Transcribe exactly the span of lines that begins the records and ends with the line holding "n = max(2, int(plen(s)/step));", both boundary lines included.

Saved data entries:
--------------------

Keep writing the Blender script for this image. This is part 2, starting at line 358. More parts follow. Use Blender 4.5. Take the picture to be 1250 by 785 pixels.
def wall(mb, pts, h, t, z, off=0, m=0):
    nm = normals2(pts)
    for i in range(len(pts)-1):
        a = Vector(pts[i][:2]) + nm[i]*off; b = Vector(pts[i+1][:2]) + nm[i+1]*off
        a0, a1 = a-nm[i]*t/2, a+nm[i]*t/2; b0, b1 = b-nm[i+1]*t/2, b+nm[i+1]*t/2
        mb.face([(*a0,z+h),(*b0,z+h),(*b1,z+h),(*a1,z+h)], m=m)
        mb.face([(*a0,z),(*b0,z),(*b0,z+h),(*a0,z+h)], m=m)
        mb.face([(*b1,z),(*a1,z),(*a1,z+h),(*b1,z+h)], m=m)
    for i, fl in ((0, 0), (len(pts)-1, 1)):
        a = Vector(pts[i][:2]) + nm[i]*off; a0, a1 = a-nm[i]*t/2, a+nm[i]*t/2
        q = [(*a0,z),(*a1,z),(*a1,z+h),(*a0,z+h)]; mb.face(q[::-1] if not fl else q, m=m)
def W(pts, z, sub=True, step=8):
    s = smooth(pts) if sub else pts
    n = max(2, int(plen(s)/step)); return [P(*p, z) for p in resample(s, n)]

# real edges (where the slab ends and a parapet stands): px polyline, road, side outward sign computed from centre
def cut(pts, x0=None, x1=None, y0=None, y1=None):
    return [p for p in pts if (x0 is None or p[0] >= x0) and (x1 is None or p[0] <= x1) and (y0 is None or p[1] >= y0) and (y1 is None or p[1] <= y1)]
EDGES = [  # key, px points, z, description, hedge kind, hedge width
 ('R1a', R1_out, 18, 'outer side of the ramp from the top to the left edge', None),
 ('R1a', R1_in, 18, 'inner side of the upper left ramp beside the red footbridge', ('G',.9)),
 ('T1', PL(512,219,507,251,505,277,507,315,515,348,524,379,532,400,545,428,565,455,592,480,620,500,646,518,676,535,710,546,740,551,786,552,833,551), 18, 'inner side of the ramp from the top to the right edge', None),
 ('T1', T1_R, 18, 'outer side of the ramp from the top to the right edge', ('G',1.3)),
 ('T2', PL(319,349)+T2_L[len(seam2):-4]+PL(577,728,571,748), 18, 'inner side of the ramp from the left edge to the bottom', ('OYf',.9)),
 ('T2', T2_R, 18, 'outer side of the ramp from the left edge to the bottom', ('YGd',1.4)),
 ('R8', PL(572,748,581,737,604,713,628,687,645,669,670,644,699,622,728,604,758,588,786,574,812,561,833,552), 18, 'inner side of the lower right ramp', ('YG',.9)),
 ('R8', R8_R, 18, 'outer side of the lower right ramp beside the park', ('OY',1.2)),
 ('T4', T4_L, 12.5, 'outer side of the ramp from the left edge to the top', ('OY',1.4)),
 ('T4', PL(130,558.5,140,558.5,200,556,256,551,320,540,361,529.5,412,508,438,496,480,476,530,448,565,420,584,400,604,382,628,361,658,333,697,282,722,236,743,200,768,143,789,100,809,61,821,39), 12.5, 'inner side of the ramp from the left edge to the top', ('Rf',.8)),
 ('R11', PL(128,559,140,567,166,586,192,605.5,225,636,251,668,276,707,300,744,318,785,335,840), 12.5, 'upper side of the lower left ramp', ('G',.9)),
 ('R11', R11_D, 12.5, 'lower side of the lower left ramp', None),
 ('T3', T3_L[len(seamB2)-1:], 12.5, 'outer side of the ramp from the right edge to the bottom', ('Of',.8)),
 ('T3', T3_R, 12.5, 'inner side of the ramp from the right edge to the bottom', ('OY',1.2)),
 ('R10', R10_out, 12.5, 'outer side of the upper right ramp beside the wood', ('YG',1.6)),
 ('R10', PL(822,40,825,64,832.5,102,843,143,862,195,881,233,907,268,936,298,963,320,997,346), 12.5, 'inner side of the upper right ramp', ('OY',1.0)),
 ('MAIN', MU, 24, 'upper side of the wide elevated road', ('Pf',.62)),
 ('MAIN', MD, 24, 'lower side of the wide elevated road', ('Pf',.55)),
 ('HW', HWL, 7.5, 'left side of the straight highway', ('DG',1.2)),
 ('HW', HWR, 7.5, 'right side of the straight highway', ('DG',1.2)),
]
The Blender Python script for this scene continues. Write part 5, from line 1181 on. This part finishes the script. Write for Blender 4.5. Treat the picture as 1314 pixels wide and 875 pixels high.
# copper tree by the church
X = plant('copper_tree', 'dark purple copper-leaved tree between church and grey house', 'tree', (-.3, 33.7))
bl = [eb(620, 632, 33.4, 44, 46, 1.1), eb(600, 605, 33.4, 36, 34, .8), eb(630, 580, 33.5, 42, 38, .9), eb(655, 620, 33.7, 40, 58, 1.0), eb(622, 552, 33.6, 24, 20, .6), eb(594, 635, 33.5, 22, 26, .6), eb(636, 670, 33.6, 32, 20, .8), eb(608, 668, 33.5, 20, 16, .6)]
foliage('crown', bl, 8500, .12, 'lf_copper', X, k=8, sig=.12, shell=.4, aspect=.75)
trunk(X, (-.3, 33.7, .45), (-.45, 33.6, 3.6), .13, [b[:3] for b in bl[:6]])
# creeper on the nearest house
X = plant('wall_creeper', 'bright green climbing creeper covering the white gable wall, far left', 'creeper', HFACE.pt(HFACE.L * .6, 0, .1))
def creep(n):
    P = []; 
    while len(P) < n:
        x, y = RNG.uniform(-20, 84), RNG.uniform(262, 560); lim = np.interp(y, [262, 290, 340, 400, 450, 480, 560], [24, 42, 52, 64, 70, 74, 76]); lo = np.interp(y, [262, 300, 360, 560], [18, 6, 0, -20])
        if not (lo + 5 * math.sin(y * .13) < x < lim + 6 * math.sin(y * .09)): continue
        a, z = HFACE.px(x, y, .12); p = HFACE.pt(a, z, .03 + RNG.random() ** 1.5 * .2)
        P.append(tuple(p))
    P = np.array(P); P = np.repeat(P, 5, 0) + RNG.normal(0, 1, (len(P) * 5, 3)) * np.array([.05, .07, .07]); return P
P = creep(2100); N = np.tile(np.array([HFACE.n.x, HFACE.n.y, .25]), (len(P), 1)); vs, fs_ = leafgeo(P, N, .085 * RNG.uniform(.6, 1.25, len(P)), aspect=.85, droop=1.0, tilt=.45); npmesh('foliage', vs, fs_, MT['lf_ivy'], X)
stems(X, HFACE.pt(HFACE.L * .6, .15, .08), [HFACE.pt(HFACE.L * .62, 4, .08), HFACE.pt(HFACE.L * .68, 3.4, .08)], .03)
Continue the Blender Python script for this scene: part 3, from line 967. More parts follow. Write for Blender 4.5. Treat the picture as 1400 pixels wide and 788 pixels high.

--------------------

# CORRECT RESULT:
Keep writing the Blender script for this image. This is part 2, starting at line 358. More parts follow. Use Blender 4.5. Take the picture to be 1250 by 785 pixels.
def wall(mb, pts, h, t, z, off=0, m=0):
    nm = normals2(pts)
    for i in range(len(pts)-1):
        a = Vector(pts[i][:2]) + nm[i]*off; b = Vector(pts[i+1][:2]) + nm[i+1]*off
        a0, a1 = a-nm[i]*t/2, a+nm[i]*t/2; b0, b1 = b-nm[i+1]*t/2, b+nm[i+1]*t/2
        mb.face([(*a0,z+h),(*b0,z+h),(*b1,z+h),(*a1,z+h)], m=m)
        mb.face([(*a0,z),(*b0,z),(*b0,z+h),(*a0,z+h)], m=m)
        mb.face([(*b1,z),(*a1,z),(*a1,z+h),(*b1,z+h)], m=m)
    for i, fl in ((0, 0), (len(pts)-1, 1)):
        a = Vector(pts[i][:2]) + nm[i]*off; a0, a1 = a-nm[i]*t/2, a+nm[i]*t/2
        q = [(*a0,z),(*a1,z),(*a1,z+h),(*a0,z+h)]; mb.face(q[::-1] if not fl else q, m=m)
def W(pts, z, sub=True, step=8):
    s = smooth(pts) if sub else pts
    n = max(2, int(plen(s)/step)); return [P(*p, z) for p in resample(s, n)]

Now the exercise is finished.